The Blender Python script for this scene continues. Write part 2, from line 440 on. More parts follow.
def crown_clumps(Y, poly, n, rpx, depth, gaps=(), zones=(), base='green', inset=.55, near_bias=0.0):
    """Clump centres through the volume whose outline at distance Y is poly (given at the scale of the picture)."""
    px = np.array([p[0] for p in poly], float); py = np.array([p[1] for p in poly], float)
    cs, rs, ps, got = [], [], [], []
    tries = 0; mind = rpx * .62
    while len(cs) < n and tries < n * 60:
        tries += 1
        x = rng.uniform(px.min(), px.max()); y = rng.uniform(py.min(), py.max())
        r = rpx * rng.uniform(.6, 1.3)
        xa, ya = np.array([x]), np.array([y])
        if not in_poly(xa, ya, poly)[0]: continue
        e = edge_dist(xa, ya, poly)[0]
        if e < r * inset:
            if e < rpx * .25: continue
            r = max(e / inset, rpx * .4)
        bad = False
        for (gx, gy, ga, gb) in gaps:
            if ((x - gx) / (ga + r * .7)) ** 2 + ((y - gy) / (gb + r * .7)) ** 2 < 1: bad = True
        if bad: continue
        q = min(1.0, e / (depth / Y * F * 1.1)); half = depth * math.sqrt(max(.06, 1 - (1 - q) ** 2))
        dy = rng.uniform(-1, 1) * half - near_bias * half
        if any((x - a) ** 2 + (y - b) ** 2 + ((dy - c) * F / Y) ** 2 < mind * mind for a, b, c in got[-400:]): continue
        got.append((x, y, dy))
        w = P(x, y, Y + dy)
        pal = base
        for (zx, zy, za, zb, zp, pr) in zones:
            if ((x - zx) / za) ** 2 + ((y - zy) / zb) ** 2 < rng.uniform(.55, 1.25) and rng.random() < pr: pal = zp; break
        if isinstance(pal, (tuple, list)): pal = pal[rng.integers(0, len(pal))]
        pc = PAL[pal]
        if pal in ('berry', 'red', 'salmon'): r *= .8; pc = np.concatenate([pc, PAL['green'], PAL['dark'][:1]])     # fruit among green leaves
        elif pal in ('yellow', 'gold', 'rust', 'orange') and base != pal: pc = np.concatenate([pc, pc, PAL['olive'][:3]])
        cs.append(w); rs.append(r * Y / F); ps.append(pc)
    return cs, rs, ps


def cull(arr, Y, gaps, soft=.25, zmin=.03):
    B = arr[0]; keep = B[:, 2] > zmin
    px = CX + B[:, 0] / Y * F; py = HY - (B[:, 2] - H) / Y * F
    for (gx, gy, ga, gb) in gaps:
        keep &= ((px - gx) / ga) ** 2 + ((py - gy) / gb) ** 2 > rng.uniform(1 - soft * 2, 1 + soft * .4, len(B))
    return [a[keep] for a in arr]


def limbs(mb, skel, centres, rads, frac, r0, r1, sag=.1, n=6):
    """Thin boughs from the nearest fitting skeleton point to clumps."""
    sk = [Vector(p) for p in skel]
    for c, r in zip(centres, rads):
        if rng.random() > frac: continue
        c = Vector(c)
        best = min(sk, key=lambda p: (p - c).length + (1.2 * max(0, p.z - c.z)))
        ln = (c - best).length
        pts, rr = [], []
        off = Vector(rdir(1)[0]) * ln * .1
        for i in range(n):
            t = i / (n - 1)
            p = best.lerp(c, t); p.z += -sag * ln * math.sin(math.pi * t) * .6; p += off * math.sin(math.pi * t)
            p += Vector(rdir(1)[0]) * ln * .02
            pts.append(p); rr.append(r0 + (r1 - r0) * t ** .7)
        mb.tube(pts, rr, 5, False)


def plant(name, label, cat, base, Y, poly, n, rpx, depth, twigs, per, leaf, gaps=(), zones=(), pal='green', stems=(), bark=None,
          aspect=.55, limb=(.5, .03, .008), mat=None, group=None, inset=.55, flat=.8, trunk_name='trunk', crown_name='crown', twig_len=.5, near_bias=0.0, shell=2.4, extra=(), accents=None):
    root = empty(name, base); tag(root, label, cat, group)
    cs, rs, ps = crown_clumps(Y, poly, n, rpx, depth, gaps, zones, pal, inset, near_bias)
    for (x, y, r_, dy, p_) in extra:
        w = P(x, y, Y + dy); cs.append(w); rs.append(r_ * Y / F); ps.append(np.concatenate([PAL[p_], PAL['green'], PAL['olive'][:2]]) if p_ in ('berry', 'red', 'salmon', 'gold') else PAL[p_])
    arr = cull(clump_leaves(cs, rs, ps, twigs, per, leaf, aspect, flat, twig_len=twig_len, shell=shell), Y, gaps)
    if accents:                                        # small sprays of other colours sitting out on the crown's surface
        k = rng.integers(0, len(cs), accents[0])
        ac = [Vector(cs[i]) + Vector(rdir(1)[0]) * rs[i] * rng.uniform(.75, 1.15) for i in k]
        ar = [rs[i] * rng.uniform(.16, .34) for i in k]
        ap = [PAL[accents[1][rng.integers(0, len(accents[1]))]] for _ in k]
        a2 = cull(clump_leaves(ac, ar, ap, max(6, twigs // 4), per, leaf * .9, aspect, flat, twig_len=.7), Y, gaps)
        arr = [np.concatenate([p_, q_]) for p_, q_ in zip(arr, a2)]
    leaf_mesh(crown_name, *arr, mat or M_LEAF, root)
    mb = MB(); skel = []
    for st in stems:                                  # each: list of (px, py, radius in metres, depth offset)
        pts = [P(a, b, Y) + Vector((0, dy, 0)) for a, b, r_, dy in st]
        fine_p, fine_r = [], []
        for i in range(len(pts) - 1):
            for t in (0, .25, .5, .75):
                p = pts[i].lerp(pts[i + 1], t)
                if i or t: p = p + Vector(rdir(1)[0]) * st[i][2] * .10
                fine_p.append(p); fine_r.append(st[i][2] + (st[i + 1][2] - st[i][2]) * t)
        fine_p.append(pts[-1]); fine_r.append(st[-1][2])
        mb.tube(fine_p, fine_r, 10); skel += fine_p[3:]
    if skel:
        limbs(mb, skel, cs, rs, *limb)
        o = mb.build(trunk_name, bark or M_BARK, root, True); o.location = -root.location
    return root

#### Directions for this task
Look above for the line that contains "pc = PAL[pal]". Starting there, transcribe every line exactly until you have copied the line that contains "mb.tube(pts, rr, 5, False)".

#### Result below
        pc = PAL[pal]
        if pal in ('berry', 'red', 'salmon'): r *= .8; pc = np.concatenate([pc, PAL['green'], PAL['dark'][:1]])     # fruit among green leaves
        elif pal in ('yellow', 'gold', 'rust', 'orange') and base != pal: pc = np.concatenate([pc, pc, PAL['olive'][:3]])
        cs.append(w); rs.append(r * Y / F); ps.append(pc)
    return cs, rs, ps


def cull(arr, Y, gaps, soft=.25, zmin=.03):
    B = arr[0]; keep = B[:, 2] > zmin
    px = CX + B[:, 0] / Y * F; py = HY - (B[:, 2] - H) / Y * F
    for (gx, gy, ga, gb) in gaps:
        keep &= ((px - gx) / ga) ** 2 + ((py - gy) / gb) ** 2 > rng.uniform(1 - soft * 2, 1 + soft * .4, len(B))
    return [a[keep] for a in arr]


def limbs(mb, skel, centres, rads, frac, r0, r1, sag=.1, n=6):
    """Thin boughs from the nearest fitting skeleton point to clumps."""
    sk = [Vector(p) for p in skel]
    for c, r in zip(centres, rads):
        if rng.random() > frac: continue
        c = Vector(c)
        best = min(sk, key=lambda p: (p - c).length + (1.2 * max(0, p.z - c.z)))
        ln = (c - best).length
        pts, rr = [], []
        off = Vector(rdir(1)[0]) * ln * .1
        for i in range(n):
            t = i / (n - 1)
            p = best.lerp(c, t); p.z += -sag * ln * math.sin(math.pi * t) * .6; p += off * math.sin(math.pi * t)
            p += Vector(rdir(1)[0]) * ln * .02
            pts.append(p); rr.append(r0 + (r1 - r0) * t ** .7)
        mb.tube(pts, rr, 5, False)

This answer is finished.